The task — Your task is to reproduce, verbatim and without pictures, the lines from the opening of the listing through the line containing "return tuple((v /".

Data lines —
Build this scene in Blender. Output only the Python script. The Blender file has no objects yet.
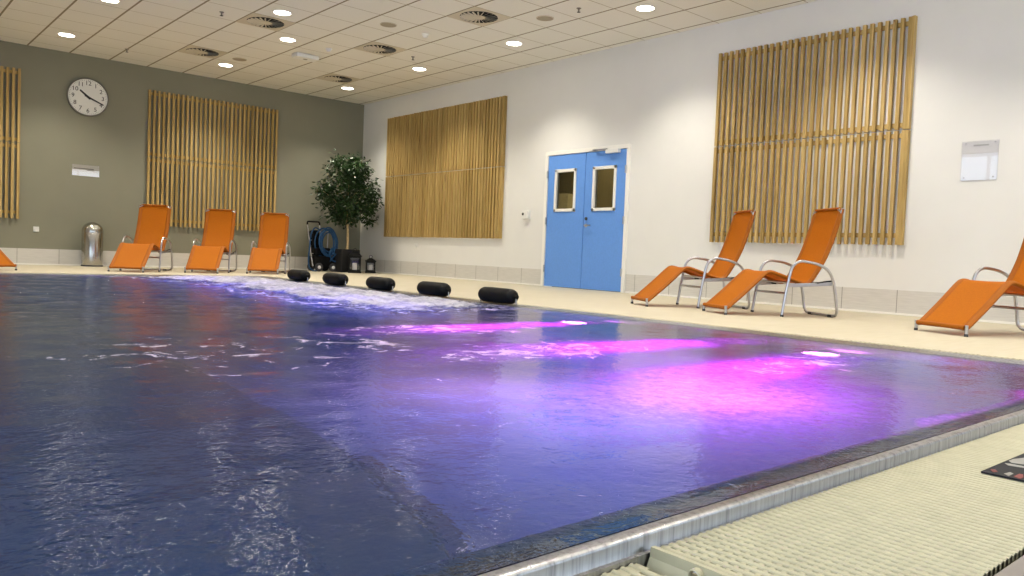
import bpy, math, random
import numpy as np
from mathutils import Vector, Matrix, noise

random.seed(7)
PI = math.pi
SC = bpy.context.scene
COL = SC.collection
H = 3.50                                   # ceiling height

# ------------------------------------------------------------------ materials
def lin(c):
    return tuple((v / 12.92 if v <= .04045 else ((v + .055) / 1.055) ** 2.4) for v in [x / 255 for x in c])

class NT:
    """small node-tree helper"""
    def __init__(self, name):
        self.m = bpy.data.materials.new(name); self.m.use_nodes = True
        self.t = self.m.node_tree; self.t.nodes.clear()
        self.out = self.t.nodes.new('ShaderNodeOutputMaterial')
    def n(self, kind, **kw):
        nd = self.t.nodes.new(kind)
        for k, v in kw.items():
            if k in nd.inputs: self.set(nd.inputs[k], v)
            else: setattr(nd, k, v)
        return nd
    def set(self, sock, v):
        if isinstance(v, bpy.types.NodeSocket): self.t.links.new(v, sock)
        elif isinstance(v, bpy.types.Node): self.t.links.new(v.outputs[0], sock)
        elif isinstance(v, tuple) and len(v) == 3 and sock.type == 'RGBA': sock.default_value = (*v, 1)
        else: sock.default_value = v
    def math(self, op, a, b=None, c=None):
        nd = self.t.nodes.new('ShaderNodeMath'); nd.operation = op
        for i, v in enumerate((a, b, c)):
            if v is not None: self.set(nd.inputs[i], v)
        return nd.outputs[0]
    def mix(self, f, a, b, blend='MIX'):
        nd = self.t.nodes.new('ShaderNodeMix'); nd.data_type = 'RGBA'; nd.blend_type = blend
        self.set(nd.inputs[0], f); self.set(nd.inputs[6], a); self.set(nd.inputs[7], b)
        return nd.outputs[2]
    def ramp(self, f, stops):
        nd = self.t.nodes.new('ShaderNodeValToRGB'); self.set(nd.inputs[0], f)
        e = nd.color_ramp.elements
        while len(e) < len(stops): e.new(.5)
        for el, (p, c) in zip(e, stops):
            el.position = p; el.color = (*c, 1) if isinstance(c, tuple) else (c, c, c, 1)
        return nd.outputs[0]
    def shmix(self, f, a, b):
        nd = self.t.nodes.new('ShaderNodeMixShader'); self.set(nd.inputs[0], f)
        self.t.links.new(a.outputs[0], nd.inputs[1]); self.t.links.new(b.outputs[0], nd.inputs[2])
        return nd
    def obj(self):
        return self.n('ShaderNodeTexCoord').outputs['Object']
    def done(self, sh):
        self.t.links.new(sh.outputs[0], self.out.inputs[0]); return self.m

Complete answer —
Build this scene in Blender. Output only the Python script. The Blender file has no objects yet.
import bpy, math, random
import numpy as np
from mathutils import Vector, Matrix, noise

random.seed(7)
PI = math.pi
SC = bpy.context.scene
COL = SC.collection
H = 3.50                                   # ceiling height

# ------------------------------------------------------------------ materials
def lin(c):
    return tuple((v / 12.92 if v <= .04045 else ((v + .055) / 1.055) ** 2.4) for v in [x / 255 for x in c])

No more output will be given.